Customers are asking for value-added services in the form of labeling, kitting, bundling and other labor-intensive operations. With a shrinking labor market and rising wage legislation, it will become more challenging to support these processes without some investments in automation. Robots in particular are getting very good at sophisticated picking operations using specialized end-of-arm tools. Moving toward 2020, companies will need to enable collaborative robots (co-bots) to work alongside humans to complete these complex tasks.
Additional complexity in the form of SKU proliferation is currently limiting growth due to space and capacity issues. But 3D printing is making strides toward enabling on-demand manufacturing across a wide array of materials. Over the next three to five years, this represents an opportunity for distributors to free up space currently occupied by long-tail SKUs, assuming licensing and cost issues can be worked out. Watch this area of technology development carefully as it could be key to future expansion.
As we think about 2020 and beyond, it would be remiss not to mention the tremendous opportunity from the growing wave of Internet of Things (IoT) sensors. Gartner reports 6.4 billion connected “things” in use as of 2016 and predicts that by 2020 that IoT number will grow to as much as 21 billion. The data from all of those tiny sensors can be used not only for the efficient tracking and authentication of products that today requires costly interventions, but to provide measures that protect customers against counterfeiting in the supply chain. Companies that find ways to make useful insights for customers from all of the data generated by those sensors will be creating not only new revenue streams, but also set themselves apart in ways that will take competitors years to catch up.

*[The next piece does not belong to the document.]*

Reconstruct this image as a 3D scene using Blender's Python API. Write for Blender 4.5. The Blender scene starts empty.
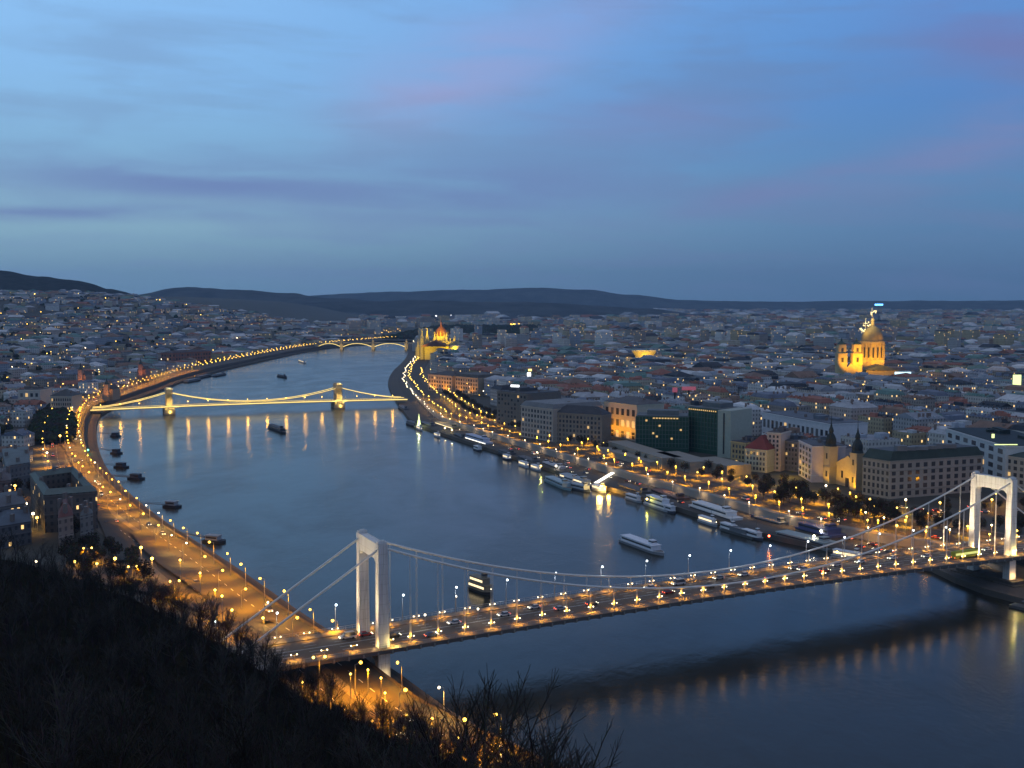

As always, innovation and efficiency are enablers of competitive advantage. The more efficient you can make your operations, the less impact you will feel from economic turmoil and impending change. Now is the time to undertake transformational projects that will provide a competitive edge for years to come.
The Outlook
The IoT will significantly change the landscape for distributors in this industry. Beyond 2020, competitive advantage will shift to those companies that make use of the real-time data collected from billions of sensors to the benefit of their customers — whether to extend the usefulness or life of the product, signal change and mitigate risk of widespread failure, or simply provide improved accuracy and authentication of goods as they transit through the entire supply chain.